A sharp drop in the prices of crude oil, wheat, palm oil, fertiliser and maize on the international market has offered respite to the Central Bank of Kenya (CBK) that the soaring inflation numbers could soon cool off.
For instance, the price of palm oil, which is used to produce cooking oil that is used to make almost all types of food, has dropped from Sh206,000 per tonne in May to Sh123,000 in August at current exchange rates.
Palm oil is also used to make soap. Fertiliser prices have also dropped significantly from Ksh114,000 per tonne in April to Sh90,000 per tonne in August due to a drop in oil prices which could help cut the cost of agricultural production.

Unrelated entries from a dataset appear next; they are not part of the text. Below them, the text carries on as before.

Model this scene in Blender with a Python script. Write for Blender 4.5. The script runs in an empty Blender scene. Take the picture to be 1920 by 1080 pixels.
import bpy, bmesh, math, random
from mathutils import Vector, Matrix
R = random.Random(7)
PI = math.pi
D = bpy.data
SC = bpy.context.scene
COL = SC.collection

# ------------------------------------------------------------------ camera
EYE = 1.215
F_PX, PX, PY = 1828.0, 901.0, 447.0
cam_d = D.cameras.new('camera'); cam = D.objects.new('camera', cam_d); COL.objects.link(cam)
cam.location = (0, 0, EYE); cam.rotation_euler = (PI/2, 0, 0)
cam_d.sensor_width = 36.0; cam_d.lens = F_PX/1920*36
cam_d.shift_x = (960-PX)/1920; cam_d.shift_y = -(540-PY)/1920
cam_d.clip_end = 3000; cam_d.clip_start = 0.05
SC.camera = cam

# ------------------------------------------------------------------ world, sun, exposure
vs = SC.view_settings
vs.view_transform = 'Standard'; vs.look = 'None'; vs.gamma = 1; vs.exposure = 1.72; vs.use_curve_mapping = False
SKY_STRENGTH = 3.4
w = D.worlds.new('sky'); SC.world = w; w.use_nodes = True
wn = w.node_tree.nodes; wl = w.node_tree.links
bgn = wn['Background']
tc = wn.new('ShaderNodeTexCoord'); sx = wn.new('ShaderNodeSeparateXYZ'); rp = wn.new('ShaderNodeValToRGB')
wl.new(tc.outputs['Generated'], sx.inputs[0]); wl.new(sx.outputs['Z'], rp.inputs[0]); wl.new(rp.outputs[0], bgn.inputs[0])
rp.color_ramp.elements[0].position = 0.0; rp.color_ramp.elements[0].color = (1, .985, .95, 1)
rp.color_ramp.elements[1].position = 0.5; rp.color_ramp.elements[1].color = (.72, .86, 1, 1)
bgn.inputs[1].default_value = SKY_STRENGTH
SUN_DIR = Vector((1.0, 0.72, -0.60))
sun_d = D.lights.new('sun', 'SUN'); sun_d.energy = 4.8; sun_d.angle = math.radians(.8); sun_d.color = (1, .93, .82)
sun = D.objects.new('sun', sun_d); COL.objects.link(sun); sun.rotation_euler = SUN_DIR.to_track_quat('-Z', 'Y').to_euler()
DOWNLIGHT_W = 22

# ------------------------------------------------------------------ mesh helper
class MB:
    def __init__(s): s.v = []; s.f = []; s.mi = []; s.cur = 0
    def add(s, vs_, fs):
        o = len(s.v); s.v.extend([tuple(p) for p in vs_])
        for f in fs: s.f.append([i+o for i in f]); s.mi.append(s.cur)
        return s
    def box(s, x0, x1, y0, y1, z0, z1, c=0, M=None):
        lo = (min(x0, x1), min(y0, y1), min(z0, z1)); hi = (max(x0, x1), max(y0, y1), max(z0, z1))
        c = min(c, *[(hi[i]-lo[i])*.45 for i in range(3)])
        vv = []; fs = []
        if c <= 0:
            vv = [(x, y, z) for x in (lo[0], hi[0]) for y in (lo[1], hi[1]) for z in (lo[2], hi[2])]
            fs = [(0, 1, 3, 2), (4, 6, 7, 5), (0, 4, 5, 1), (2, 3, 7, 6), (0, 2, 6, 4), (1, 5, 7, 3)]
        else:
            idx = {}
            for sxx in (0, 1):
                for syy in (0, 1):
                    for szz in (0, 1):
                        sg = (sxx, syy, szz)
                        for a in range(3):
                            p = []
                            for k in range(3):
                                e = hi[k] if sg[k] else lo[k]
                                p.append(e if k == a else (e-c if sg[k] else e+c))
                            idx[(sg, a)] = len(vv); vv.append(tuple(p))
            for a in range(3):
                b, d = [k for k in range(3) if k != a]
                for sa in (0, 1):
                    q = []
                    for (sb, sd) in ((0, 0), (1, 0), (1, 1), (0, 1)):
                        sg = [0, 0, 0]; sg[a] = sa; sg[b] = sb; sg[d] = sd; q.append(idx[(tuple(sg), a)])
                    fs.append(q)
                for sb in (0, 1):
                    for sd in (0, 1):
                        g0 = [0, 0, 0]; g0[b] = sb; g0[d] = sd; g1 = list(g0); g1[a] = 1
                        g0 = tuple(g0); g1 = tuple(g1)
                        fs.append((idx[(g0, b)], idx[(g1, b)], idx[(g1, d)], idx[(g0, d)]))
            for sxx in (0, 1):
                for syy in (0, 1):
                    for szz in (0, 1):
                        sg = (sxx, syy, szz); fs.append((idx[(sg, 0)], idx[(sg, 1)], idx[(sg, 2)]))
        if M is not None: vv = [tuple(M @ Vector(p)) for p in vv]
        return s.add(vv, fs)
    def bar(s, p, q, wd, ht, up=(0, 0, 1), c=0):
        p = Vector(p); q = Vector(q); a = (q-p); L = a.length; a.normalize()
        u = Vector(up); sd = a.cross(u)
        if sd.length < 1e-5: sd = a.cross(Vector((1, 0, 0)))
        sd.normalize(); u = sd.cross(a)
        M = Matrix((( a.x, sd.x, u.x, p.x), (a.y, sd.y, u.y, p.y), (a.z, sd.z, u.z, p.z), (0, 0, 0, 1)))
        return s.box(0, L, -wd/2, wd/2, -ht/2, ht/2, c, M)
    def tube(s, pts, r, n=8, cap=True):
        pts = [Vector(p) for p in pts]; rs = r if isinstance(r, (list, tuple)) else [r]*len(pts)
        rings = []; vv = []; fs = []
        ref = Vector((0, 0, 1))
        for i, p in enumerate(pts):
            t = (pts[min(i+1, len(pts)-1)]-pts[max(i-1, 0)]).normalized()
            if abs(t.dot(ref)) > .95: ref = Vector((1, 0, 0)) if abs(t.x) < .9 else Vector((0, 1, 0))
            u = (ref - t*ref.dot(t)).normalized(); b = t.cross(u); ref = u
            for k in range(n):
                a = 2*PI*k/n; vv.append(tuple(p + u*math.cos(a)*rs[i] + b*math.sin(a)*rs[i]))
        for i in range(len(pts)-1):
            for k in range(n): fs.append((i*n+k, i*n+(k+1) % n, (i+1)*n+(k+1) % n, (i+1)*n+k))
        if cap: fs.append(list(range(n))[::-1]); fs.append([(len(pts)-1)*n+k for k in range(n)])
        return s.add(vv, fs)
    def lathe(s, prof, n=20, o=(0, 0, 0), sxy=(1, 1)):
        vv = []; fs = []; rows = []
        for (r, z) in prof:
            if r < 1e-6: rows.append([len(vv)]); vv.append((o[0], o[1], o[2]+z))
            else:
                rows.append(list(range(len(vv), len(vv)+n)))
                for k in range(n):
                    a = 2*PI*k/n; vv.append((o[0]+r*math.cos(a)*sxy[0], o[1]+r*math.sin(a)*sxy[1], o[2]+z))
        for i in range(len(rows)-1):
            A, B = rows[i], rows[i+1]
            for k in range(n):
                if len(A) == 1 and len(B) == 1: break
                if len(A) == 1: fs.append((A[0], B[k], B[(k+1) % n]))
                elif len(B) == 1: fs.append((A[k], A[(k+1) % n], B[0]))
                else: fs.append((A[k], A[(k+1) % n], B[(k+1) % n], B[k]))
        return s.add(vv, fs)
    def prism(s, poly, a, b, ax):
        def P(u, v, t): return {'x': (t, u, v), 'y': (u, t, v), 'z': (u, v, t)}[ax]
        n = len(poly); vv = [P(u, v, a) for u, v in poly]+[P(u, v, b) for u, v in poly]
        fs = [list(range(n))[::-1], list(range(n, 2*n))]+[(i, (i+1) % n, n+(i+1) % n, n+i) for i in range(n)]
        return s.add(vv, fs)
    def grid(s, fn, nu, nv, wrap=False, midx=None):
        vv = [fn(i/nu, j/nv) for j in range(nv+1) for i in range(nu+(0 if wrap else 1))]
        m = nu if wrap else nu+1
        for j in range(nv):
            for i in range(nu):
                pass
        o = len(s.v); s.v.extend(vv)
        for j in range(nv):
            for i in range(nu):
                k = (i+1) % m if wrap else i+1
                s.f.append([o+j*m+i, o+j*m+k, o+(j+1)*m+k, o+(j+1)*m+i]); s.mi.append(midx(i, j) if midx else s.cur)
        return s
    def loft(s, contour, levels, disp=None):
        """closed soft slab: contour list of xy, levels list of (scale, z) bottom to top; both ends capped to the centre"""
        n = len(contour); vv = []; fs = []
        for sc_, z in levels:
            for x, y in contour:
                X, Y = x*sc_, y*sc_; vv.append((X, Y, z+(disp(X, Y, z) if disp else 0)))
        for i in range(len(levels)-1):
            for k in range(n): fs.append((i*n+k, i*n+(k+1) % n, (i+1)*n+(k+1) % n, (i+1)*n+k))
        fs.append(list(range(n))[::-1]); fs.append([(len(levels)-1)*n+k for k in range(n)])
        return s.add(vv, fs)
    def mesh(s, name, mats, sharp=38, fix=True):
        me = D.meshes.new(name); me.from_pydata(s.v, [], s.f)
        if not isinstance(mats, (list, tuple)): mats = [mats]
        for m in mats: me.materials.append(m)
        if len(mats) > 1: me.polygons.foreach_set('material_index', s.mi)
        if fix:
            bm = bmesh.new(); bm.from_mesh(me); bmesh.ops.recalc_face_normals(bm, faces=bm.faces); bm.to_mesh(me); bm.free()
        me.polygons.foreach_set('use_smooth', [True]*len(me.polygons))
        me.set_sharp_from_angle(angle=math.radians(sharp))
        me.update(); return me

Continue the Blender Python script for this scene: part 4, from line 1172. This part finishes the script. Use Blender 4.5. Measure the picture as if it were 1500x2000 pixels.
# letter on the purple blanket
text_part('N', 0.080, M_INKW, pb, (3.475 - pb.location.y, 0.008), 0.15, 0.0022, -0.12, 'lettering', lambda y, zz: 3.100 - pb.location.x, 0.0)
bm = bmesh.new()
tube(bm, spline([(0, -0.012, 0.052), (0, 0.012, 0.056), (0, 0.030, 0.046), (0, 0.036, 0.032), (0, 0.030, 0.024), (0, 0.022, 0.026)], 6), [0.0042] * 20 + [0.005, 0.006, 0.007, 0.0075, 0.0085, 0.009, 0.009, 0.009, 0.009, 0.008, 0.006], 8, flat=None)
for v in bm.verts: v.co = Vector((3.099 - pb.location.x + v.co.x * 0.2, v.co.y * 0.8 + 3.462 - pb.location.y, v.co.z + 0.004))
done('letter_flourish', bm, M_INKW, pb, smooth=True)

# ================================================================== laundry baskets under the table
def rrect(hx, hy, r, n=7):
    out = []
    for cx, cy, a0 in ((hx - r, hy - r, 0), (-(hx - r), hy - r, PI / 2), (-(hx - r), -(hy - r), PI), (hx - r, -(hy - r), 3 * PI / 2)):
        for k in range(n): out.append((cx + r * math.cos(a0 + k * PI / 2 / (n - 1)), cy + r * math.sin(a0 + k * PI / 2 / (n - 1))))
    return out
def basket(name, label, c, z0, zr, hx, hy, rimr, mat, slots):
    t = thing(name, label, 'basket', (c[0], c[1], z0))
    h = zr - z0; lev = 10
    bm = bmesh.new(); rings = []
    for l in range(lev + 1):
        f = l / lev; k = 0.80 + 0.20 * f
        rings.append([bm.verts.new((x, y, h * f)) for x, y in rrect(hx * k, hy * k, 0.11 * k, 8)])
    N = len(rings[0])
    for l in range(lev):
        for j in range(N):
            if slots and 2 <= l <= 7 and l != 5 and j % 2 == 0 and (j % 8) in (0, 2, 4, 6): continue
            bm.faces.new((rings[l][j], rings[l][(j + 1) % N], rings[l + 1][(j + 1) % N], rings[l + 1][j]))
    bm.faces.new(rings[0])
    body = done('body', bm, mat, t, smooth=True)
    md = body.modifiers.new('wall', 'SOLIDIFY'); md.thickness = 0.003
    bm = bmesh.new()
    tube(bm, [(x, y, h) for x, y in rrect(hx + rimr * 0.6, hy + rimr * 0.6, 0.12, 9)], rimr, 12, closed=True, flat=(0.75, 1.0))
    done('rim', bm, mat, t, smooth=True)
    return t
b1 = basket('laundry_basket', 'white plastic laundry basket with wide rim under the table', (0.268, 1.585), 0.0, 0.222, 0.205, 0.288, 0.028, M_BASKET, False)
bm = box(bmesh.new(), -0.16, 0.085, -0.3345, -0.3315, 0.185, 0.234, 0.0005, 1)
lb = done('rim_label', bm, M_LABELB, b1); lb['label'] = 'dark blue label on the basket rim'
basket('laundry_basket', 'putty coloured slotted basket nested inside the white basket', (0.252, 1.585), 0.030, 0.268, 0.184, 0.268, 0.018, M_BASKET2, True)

Wheat prices are also down from Sh62,000 per tonne in May to Sh45,000 per tonne in August. Wheat is a key source of carbohydrates in Kenya alongside maize. Maize prices also dropped slightly on the international market.
“We hope that these will continue to go down, the general direction is the right one, we expect that the actions of other governments will help this trend to hold,” said Governor Patrick Njoroge.
At the same time, global freight transportation costs have fallen sharply from Sh1.4 million per 40-foot container in the last 12 months to Sh720,000 in August.
Crude oil prices have dropped from Sh14,000 per barrel in May to Sh10,000 per barrel in September although the removal of subsidies could see the prices remain unchanged in the local market.
It is on this basis that CBK has not revised the economic growth outlook of the country keeping it at 5.4 per cent.
High interest rates
The government, however, is faced with tight financing conditions with high-interest rates abroad and within coupled with high domestic debt. Kenya’s inflation increased for a sixth consecutive month in August as the cost of imported commodities increased due to a weaker shilling and ongoing pricing pressures from a protracted drought.
Another factor which may spoil the party for consumers hoping to reap the benefit of reducing global commodity prices is the recent adjustment of excise tax on various commodities. The excise tax adjustment is in line with the 2015 finance law that gives the tax agency powers to revise duty upwards in line with official inflation records.
Despite the court sparing motorists a fresh round of fuel price hikes, by exempting fuel from the inflation tax over 30 excisable products are still set to milk Kenyans dry. Among the products set for the new taxes is bottled water which will go up to Sh7.02 from Sh6.6 per litre while juice sellers will have to part with Sh14.14 for every 12 litres up from Sh13.3.
On the other hand, the tax for every two beer bottles or a litre will increase from Sh134 to Sh142.4 whereas filtered cigarettes will be Sh4.06 up from Sh3.82.